_Scene modeling code data_:
--- start ---

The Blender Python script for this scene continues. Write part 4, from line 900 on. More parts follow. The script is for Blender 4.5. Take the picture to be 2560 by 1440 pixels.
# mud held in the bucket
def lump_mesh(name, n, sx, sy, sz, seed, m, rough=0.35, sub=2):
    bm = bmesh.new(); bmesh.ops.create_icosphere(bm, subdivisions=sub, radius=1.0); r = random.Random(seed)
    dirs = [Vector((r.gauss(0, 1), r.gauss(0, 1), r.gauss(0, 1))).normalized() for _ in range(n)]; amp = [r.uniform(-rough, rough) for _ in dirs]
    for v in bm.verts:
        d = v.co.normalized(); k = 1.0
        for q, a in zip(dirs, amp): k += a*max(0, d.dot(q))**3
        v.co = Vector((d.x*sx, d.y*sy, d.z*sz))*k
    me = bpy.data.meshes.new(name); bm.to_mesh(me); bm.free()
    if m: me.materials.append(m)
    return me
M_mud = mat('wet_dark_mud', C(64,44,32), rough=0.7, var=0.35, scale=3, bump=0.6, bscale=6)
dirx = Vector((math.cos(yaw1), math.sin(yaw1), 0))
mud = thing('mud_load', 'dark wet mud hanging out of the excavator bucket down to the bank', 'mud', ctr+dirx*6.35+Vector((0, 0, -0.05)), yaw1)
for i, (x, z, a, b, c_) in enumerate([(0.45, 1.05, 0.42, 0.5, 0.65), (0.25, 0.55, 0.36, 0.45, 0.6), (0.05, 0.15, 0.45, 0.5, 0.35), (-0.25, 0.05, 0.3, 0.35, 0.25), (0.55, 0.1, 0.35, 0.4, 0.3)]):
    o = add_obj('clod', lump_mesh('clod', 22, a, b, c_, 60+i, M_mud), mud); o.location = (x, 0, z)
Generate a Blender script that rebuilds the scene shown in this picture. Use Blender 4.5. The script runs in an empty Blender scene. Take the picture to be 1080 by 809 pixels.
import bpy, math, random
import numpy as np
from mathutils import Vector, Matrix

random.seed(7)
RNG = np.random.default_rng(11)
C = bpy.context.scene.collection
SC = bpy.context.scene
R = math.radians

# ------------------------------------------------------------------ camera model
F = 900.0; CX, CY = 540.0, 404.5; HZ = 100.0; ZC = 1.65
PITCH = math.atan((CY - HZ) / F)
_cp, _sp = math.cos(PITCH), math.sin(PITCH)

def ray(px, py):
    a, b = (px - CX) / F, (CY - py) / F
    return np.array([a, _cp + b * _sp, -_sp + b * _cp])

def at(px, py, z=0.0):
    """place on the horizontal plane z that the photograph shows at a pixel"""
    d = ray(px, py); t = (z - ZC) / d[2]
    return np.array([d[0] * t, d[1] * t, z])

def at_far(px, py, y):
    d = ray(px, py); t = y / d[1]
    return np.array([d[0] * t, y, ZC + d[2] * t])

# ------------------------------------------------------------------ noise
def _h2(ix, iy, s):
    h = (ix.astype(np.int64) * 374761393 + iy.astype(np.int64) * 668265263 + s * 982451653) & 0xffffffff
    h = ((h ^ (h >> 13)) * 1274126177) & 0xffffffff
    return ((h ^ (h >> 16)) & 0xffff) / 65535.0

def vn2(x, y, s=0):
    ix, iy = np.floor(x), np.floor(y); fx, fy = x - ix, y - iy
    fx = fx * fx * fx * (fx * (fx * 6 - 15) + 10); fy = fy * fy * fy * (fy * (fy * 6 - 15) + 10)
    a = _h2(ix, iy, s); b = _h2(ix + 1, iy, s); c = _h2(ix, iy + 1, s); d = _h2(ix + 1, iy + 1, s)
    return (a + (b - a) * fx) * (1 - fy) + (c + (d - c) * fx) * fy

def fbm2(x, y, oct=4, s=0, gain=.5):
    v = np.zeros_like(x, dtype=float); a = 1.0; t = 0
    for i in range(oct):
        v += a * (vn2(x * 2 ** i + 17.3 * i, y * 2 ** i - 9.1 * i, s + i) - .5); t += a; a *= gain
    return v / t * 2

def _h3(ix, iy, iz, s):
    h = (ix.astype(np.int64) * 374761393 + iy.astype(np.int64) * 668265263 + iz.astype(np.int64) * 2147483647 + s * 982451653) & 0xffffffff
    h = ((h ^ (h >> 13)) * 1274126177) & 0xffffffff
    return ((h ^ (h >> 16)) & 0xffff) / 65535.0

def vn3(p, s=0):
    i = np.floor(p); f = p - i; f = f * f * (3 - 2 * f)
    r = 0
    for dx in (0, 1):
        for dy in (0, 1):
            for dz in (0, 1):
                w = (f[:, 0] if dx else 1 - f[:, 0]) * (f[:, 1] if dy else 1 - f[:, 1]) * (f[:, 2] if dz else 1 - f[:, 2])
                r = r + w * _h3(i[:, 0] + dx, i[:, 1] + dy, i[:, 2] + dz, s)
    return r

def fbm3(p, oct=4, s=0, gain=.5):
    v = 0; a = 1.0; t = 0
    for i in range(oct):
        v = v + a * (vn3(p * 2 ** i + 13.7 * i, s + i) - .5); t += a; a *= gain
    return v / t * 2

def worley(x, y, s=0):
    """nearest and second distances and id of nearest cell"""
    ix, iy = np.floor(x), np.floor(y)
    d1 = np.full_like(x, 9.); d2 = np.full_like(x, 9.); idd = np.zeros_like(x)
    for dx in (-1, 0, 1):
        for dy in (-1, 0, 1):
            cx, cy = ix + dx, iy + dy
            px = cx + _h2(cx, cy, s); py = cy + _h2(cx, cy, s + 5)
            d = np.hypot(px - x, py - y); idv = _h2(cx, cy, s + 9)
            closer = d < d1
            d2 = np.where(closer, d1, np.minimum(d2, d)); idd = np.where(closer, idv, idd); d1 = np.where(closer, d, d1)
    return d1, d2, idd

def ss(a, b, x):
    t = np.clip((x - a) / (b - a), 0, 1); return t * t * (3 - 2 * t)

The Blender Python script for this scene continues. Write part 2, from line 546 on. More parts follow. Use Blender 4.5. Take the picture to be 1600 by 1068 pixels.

--- end ---

_GIVEN INSTRUCTION_: Out of the data above, set down the lines from the one with "Generate a Blender" to the one with "from mathutils import Vector, Matrix", both included, exactly as written and with no additions.

_RESPONSE TO THE TASK_:
Generate a Blender script that rebuilds the scene shown in this picture. Use Blender 4.5. The script runs in an empty Blender scene. Take the picture to be 1080 by 809 pixels.
import bpy, math, random
import numpy as np
from mathutils import Vector, Matrix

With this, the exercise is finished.